![]() |
| Mutia Fadilah. |
Perempuan Minang, sejak dahulu memegang peranan sentral dalam membentuk karakter anak-anak dan menjaga keseimbangan sosial di tengah masyarakat. Dari tutur lembut seorang ibu, anak-anak belajar makna kato nan ampek, jenis tutur yang berbeda bagi orang tua, sebaya, anak-anak, dan orang asing. Kelembutan lisan itulah yang menjadi benteng pertama pendidikan moral. Bundo kanduang yang bijak tidak hanya pandai mengatur dapur dan rumah gadang, tetapi juga mampu menata kata agar tidak melukai hati, menegur tanpa merendahkan,dan menasihati tanpa menggurui.
Dalam konteks adat,lisan perempuan dianggap memiliki kekuatan spiritual dan sosial. Pepatah mengatakan, “Cadiak budi nan baibu, rancak kato nan baindu,” yang berarti kecerdikan perempuan diukur dari tutur katanya. Perempuan yang pandai menjaga ucapan akan disegani, karena kata-katanya membawa tenang, bukan guncang. Ia bisa menjadi penyejuk dalam pertemuan kaum, penengah dalam sengketa keluarga, dan penguat bagi suami serta anak-anaknya.
Namun, sebagaimana api kecil yang bisa menghangatkan atau membakar, begitu pula lisan manusia. Dalam rumah tangga Minangkabau, ucapan seorang ibu atau istri bisa menjadi sumber semangat, tapi juga sumber luka jika tidak dijaga. Karena itu, perempuan Minang selalu diingatkan untuk “manimbang kato, mamiliah baso”, menimbang sebelum berkata, memilih kata yang paling sesuai dengan situasi.
Kini, tantangan perempuan Minang hadir dalam bentuk baru, dunia digital. Ruang maya adalah “balai nan tak baranti bicara,” di mana setiap kata bisa menyebar cepat tanpa batas. Dalam media sosial, satu komentar kasar bisa melukai ribuan hati, dan satu kalimat bijak bisa menyembuhkan luka kolektif.
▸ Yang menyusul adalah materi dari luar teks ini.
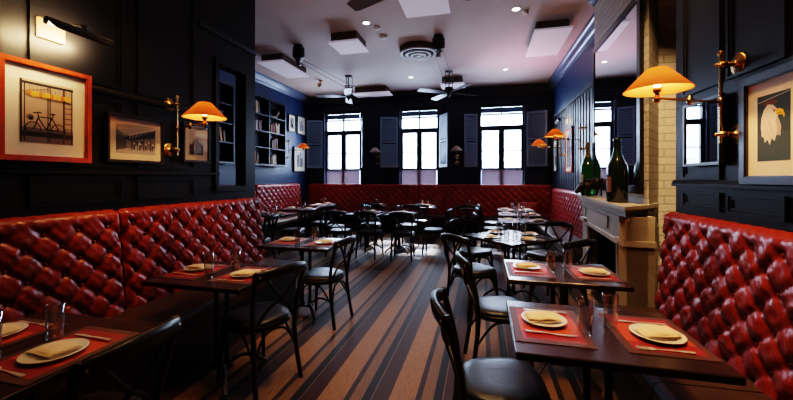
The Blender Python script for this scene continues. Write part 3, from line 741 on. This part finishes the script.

Perempuan Minang yang dulu menjaga harmoni lewat kata di dapur dan rumah gadang, kini memikul peran yang sama di layar ponsel, menjadi penyejuk dalam arus percakapan publik yang kadang panas dan gaduh.
Pepatah lama itu pun seolah menemukan makna barunya, “Berpikir sebelum mengetik, sebagaimana nenek moyang kita berpikir sebelum berkata.” Menjaga etika komunikasi di dunia digital adalah bentuk baru dari menjaga marwah adat. Dengan lisan dan tulisan yang santun, perempuan Minang tetap menegakkan prinsip lama, “Adat basandi syarak, syarak basandi Kitabullah.”
Lisan perempuan Minang adalah warisan luhur yang hidup. Dari rumah gadang hingga ruang digital, dari petatah adat hingga status media sosial, perempuan Minang tetap menjadi penjaga harmoni, bukan hanya melalui tindakan, tetapi juga melalui kekuatan kata yang bijak, lembut, dan menenangkan (Oleh: Mutia Fadillah Mahasiswa Sastra Minangkabau, Universitas Andalas).